Al entrar Jesús en Cafarnaún, un centurión se le acercó rogándole: “Señor, tengo en casa un criado que está paralítico y sufre mucho”. Jesús le contestó: “Voy yo a curarlo”. Pero el centurión le replicó: “Señor, no soy digno de que entres bajo mi techo. Basta que lo digas de palabra, y mi criado quedará sano. Porque yo también vivo bajo disciplina y tengo soldados a mis órdenes; y digo a uno: “Ve”, y va; y a otro: “Ven”, y viene; a mi criado: “Haz esto”, y lo hace”. Al oír esto, Jesús quedó admirado y dijo a los que le seguían: “En verdad os digo que en Israel no he encontrado en nadie tanta fe. Os digo que vendrán muchos de oriente y de occidente y se sentarán con Abrahán, Isaac y Jacob en el reino de los cielos”. (Mt. 8, 5-11)

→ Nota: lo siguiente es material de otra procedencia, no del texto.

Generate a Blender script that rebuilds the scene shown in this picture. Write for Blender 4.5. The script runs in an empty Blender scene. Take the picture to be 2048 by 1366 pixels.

Este Evangelio confirma, una vez más, que Jesús ha venido para traer la salvación a todos los hombres. Por eso atiende a este centurión, como también lo hizo con la cananea y con la mujer samaritana, a pesar de no ser judíos, por la fe que demuestran tener en él.
La fe en la divinidad de Jesucristo es indispensable para poder acoger los bienes que nos ofrece y acceder al reino de Dios, al que nos era imposible llegar por estar corrompida nuestra naturaleza desde que Adán cometió el pecado original.
La fe no se obtiene por un acto de voluntad; como todo lo que vale, es un don de Dios que lo otorga a quienes le parece bien. Para conseguir este maravilloso don es necesario que cada persona lo desee vivamente. Todos somos libres y capaces de desear el bien. Si deseamos la fe que nos conduzca al reconocimiento de la divinidad de Jesucristo con toda el alma, con vehemencia, sin doblez de corazón y sin tibieza, es indudable que Dios nos la concederá. ¿Cuándo? En el momento que él considere oportuno, no cuando a nosotros nos parezca bien. Y ese momento, siempre será el mejor para que consigamos entrar en el cielo, el día que el Señor tenga previsto para ello.
En nuestra libertad, lo único que hemos de hacer es avivar el deseo. Una vez obtenida la fe, actuaremos de acuerdo con ella, es decir, amaremos a Dios y a los demás hombres, incluso a los que nos dañan, como él nos ama. Esto nos dará una felicidad desconocida para los que carecen de este don.
Todo lo que antecede no quiere decir que se pueda disfrutar de la fe sin luchas. Será preciso combatir al maligno con la ayuda del Espíritu Santo para no caer en la tentación, mantener la fe e incluso, robustecerla y poner todo el empeño en conseguir que los demás hombres lleguen a poseerla mediante el conocimiento de Jesucristo, que, dicho sea de paso, infinidad de muestras dio con su vida, pasión, muerte y resurrección para demostrar que es Dios.